I urge you to allow the citizens of MN the opportunity to vote on the proposed marriage amendment. Same sex marriage redefines marriage. Redefining marriage redefines parenthood. Redefining marriage affects the balance of power between the state and civil society. The citizens of MN have the right to make up their own minds about these important issues.
The essential public purpose of marriage is to attach mothers and fathers to their children and to one another. To see the importance of this purpose, we must take the perspective of the child: What is owed to the child? Unlike adults, the child does not need autonomy or independence. The child is entitled to a relationship with and care from both of the people who brought him into being. Therefore, the child has a legitimate interest in the stability of his parents’ union. But no child can defend these entitlements himself. Nor is it adequate to make restitution after these rights have been violated. The child’s rights to care and relationship must be supported pro-actively, before harm is done, for those rights to be protected at all.

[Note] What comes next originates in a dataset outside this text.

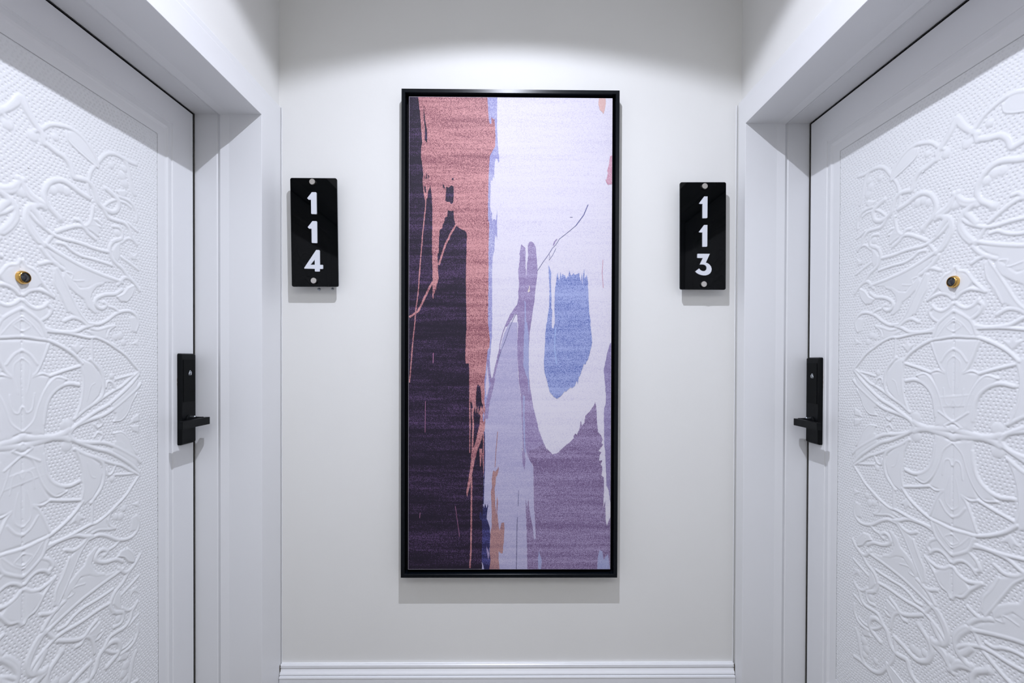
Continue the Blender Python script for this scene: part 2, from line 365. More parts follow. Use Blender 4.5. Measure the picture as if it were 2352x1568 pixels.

Marriage is adult society’s institutional structure for protecting the legitimate interests of children. Without this public purpose, we would not need marriage as a distinct social institution.
We often hear the objection that some marriages don’t have children. This is perfectly true. However, every child has parents. Depriving a child of relationships with his or her parents is an injustice to the child, and should not be done without some compelling or unavoidable reason. The objection that some marriages don’t have children stands the rationale for marriage on its head. It views marriage strictly from the adult’s perspective, instead of from the child’s perspective.
Same sex couples and opposite sex couples are obviously different with respect to this essential public purpose of marriage. And treating different things differently is not discrimination. That is why, in the few cases where courts have found opposite sex marriage to be unlawful discrimination, they have had to come up with purposes for marriage that have nothing to do with procreation or attaching children to parents.